Life in Braille – Newyorkcity Ending

Life in Braille
Newyorkcity Ending

California’s Life in Braille have a lot of talent, and it was no big surprise that a label picked one of their three self-released demo tapes to record as the band’s first full-length. This band rocks, combining bits of metal, punk, pop, and rock that hints at the 80s, the 90s, and today. That being said, Newyorkcity Ending (not titled regarding the events of 9/11/01) is a 51-minute album that’s at least 20 minutes too long.
There’s quite a few hints that the band members grew up listening to Poison and Cheap Trick as well as U2 and Metallica. What they forget about those rock bands (except for Metallica, perhaps) is that the perfect length of a straight-ahead rock song is about three and a half minutes. By stretching these 13 songs out, they clearly show a lack of self restraint. On the other hand, they have tremendous production, fantastic vocals, intricate drumming, and power-chugging guitars that all make up the perfect formula.
And that formula works, at least to start off the album. Giving a nod to their penchant for drinking and sarcastic lyrics, the opener, “The Jimmy Stewart Overture,” not only has one of the best song titles I’ve heard this year but also kicks the album off on a rambunctious romp. Like the Get Up Kids, the band uses playful, warbling keyboards (used on the rest of the album very lightly, unfortunately) that contrast the upbeat guitars, rhythm, and soaring vocals. They keep things on a positive level with “D’Nealian,” a track that starts off sounding like vintage Samiam and yet goes into a Cheap Trick bop complete with handclaps.

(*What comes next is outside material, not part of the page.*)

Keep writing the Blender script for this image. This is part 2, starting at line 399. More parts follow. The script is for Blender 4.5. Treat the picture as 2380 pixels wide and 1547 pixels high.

I get the sense the band is offering a knowing smirk, saying that while they take their playing seriously, they don’t take their music all that seriously.
Unfortunately, they contradict themselves with several songs that are ridiculously serious. “Why don’t you people get a life and get out of mine?” lead singer Matthew Jones practically screams in “Ode to Friends I,” and he later belts out the even more powerful So fuck you, I don’t need anyone” on “The Cubist.” Perhaps if they took the more emotional route throughout – or even if they spaced out their less serious tracks – I’d buy it, but when they get all melodic and start to sound like Third Eye Blind on songs like “Hand Me Down” and “It’s Easier,” I find them harder to swallow. Yet as bad as those comments may be, there really are no bad songs here, except for, perhaps, the trying-too-hard punk of “Rebecca Rebecca.”
The band’s last two songs are over seven minutes and six minutes respectively, and that’s too much. Because, basically, this is a rock band. Sure, there are elements of chugging metal-like guitars and melodic emo tendencies, but in short, this band wants to play loud and fast so people can drink. They’re far more talented than your average bar band, and that’s extremely evident. I wish they took their music more seriously, actually, but this album was originally recorded some time ago, and I think with it paving the way, better things are in the future. So although this is a flawed album, its best moments shine very bright indeed.